The business lasted a year before it was closed down, resulting in a RM70,000 loss for him.

All three businesses were running simultaneously in 2016 and 2017. Lee had the confidence to invest in Morning Wood and Pintu Suka Hati because Grim Film’s business was picking up and he now had some extra income. “If I see a chance to do something, I will jump right in, even if I do not know what I am getting into. I use money that I can afford to lose,” he says.

Choosing to look at the brighter side of things, the 34-year-old says his experiences have taught him what not to do if he gets into these sectors in the future. “If you ask me whether I am scared of the F&B business, I am not. If you ask me if I would open one again, the answer is yes. But this time, I know how I want to run it.”

Lee had initially planned to invest in other companies, but Grim Film’s growth was something he could not ignore and funds were needed to support this growth. So, he put those plans on hold and invested in his own company.

As for personal investments, Lee chose to buy a landed property in Subang three years ago, despite the real estate market being slow, as he believes in investing for the long term. “I do not expect to be rich the next year. What I mean is if you have money to buy, leave it there and for sure, you will make money in 10 years’ time,” he says.

Lee used to invest in cryptocurrencies and the stock market, but lost some money doing so. He still has some money in his cryptocurrency wallet and is planning to keep it there. “Who knows, one day the price may go up,” he says.

Lee married Malaysian actor and artist Marianne Tan in March 2016. But their financial journey as a couple started when they enrolled in a premarital counselling course.

Lee admits that this has served as a guide for their marital life. “She earns her own money, so our method is more, ‘You do you and I will do me’. But when it comes to the daily necessities, she lets me handle that,” he says.

With both of them being creatives and clueless about money and investments, Lee sometimes advises her on what she should do based on his experiences and mistakes. “We also made a deal that when it comes to any big expenditures, we will always consult each other first. When we are at peace with it, only then will we proceed,” he says.

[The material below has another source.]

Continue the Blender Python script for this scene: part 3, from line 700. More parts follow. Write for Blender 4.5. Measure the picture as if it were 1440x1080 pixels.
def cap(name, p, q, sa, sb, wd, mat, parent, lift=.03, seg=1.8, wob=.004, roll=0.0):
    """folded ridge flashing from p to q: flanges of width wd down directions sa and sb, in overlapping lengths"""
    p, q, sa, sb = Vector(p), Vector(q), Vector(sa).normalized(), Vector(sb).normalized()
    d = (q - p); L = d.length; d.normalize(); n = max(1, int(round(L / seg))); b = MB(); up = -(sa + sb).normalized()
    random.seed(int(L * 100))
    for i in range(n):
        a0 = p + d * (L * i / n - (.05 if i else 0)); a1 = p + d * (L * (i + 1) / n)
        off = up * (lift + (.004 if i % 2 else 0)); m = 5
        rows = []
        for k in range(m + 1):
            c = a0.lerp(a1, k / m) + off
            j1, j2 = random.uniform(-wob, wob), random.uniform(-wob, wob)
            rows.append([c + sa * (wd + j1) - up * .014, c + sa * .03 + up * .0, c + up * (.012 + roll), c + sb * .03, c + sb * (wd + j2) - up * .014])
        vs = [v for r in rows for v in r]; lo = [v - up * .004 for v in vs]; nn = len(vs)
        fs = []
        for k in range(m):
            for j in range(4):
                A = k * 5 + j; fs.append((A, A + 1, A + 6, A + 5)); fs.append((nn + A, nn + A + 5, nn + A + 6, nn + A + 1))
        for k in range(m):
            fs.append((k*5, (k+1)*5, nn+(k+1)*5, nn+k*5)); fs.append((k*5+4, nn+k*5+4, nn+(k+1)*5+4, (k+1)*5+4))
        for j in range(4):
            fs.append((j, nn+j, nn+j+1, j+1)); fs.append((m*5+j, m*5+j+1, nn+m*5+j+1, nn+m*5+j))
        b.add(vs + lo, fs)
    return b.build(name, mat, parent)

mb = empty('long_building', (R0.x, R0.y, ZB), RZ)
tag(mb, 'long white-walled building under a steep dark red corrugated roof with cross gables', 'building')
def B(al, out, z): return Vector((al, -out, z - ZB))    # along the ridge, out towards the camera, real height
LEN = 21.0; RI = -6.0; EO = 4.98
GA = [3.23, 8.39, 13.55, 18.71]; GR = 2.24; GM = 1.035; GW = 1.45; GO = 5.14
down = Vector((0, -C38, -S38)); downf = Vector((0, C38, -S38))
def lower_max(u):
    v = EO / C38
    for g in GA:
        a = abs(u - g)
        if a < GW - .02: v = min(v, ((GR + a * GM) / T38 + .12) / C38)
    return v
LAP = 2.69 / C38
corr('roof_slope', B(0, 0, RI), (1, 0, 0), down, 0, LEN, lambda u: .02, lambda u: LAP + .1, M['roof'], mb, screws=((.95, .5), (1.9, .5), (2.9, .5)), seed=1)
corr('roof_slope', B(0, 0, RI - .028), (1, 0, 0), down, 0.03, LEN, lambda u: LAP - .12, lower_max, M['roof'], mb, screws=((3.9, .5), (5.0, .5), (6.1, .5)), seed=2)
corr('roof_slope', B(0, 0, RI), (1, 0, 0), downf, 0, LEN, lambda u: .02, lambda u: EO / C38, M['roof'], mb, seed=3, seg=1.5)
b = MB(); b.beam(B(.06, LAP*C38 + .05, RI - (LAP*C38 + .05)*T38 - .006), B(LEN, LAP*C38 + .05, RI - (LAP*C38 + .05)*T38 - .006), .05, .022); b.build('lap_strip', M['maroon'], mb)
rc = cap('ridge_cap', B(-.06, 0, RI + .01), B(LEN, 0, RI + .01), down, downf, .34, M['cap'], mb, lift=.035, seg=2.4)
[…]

“I told her to put her money in fixed deposits first. Then, when the time is right and she feels ready, we will invest in property together.”

Today, with the internet and information readily available at one’s fingertips, it is important to do your research online before venturing into anything, says Lee. “Everything is available to you as long as you have access to the internet. If not, you just need to ask people questions, whether they are strangers or friends. So, if you see them successful, just drop them a message on Facebook.”

He says it is good that YouTube is paying attention to the industry in Malaysia, which will benefit the next generation as they will get more support and learn how to run a YouTube channel, avoiding all the mistakes he made through trial and error.

“If I could turn back time, we would definitely be bigger than we are now in terms of the channel because now we know that consistency is the key — not just uploading frequently but also the theme of the content and analysing how people react to your content,” says Lee.

“Data analytics emerged slightly too late for me and I wish I had learnt it earlier. But I hope the next generation will take it into account when they run their YouTube channel.”

His mother’s journey ignited his passion for social causes, specifically tackling world hunger and education. Every year, he and his wife put aside money and donate it to Kingdomcity church as it has a team that builds schools and feeds the poor.

“I grew up with my mother’s story, which I am hoping to turn into a movie someday because she went through hell, including taking up a job as a dishwasher at a restaurant so that she could eat the leftovers,” says Lee.

“I know stopping world hunger would be an impossible dream, even if I were filthy rich. That is why education is important to me because they go hand in hand.”